▶ [TASK REQUIREMENTS]
Lines containing the word "from" are to be located and copied.

▶ [INFORMATION PROVIDED]
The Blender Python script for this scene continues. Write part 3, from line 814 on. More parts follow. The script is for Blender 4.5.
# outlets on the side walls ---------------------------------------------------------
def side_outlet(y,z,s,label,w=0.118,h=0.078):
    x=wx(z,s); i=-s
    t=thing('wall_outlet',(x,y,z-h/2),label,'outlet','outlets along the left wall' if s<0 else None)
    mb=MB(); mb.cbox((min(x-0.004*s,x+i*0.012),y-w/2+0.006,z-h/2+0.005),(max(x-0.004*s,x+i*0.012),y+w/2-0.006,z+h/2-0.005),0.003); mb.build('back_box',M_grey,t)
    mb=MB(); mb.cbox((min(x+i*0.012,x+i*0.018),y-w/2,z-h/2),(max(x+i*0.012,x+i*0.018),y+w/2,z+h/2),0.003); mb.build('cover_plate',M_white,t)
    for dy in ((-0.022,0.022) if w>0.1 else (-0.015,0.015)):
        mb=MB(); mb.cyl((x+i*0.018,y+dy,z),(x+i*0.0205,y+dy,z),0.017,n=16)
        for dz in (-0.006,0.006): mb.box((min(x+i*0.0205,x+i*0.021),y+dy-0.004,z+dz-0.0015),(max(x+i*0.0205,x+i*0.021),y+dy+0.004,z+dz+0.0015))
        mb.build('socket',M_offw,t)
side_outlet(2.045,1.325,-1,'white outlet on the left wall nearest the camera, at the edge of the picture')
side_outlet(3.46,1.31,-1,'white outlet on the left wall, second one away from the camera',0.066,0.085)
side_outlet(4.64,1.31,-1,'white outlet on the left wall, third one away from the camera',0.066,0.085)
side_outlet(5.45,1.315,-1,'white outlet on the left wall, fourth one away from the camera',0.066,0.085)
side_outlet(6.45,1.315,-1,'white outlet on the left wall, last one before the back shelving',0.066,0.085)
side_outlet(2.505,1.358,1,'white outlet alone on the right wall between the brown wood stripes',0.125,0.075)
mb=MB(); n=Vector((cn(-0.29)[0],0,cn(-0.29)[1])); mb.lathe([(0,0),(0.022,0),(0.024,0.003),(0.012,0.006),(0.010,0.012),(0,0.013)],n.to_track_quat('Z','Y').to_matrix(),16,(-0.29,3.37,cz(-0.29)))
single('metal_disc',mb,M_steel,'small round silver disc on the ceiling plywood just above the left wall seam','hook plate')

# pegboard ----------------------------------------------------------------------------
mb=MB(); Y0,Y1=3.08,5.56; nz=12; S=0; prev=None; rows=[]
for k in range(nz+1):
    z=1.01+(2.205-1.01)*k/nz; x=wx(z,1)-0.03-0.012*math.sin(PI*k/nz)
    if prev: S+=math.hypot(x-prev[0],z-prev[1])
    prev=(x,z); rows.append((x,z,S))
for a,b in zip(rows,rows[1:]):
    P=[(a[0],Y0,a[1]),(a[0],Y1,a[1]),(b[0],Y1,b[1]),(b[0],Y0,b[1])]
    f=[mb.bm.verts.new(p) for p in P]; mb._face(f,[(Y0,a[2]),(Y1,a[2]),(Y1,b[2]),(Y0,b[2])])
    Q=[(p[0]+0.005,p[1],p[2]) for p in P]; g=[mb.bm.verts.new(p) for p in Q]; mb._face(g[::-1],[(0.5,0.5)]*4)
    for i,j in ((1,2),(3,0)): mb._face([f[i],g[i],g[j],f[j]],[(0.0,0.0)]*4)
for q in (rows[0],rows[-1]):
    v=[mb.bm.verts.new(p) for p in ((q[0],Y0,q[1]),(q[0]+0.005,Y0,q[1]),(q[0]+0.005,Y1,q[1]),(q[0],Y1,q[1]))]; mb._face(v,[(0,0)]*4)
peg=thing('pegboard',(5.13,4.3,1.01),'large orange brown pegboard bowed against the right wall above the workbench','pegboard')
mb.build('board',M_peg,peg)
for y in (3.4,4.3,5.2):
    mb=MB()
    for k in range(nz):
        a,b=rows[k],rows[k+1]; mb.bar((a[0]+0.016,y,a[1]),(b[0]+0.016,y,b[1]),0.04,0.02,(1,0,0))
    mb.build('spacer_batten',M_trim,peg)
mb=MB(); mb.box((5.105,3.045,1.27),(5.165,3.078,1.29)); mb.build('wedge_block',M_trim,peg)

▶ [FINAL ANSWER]
The Blender Python script for this scene continues. Write part 3, from line 814 on. More parts follow. The script is for Blender 4.5.
side_outlet(3.46,1.31,-1,'white outlet on the left wall, second one away from the camera',0.066,0.085)
side_outlet(4.64,1.31,-1,'white outlet on the left wall, third one away from the camera',0.066,0.085)
side_outlet(5.45,1.315,-1,'white outlet on the left wall, fourth one away from the camera',0.066,0.085)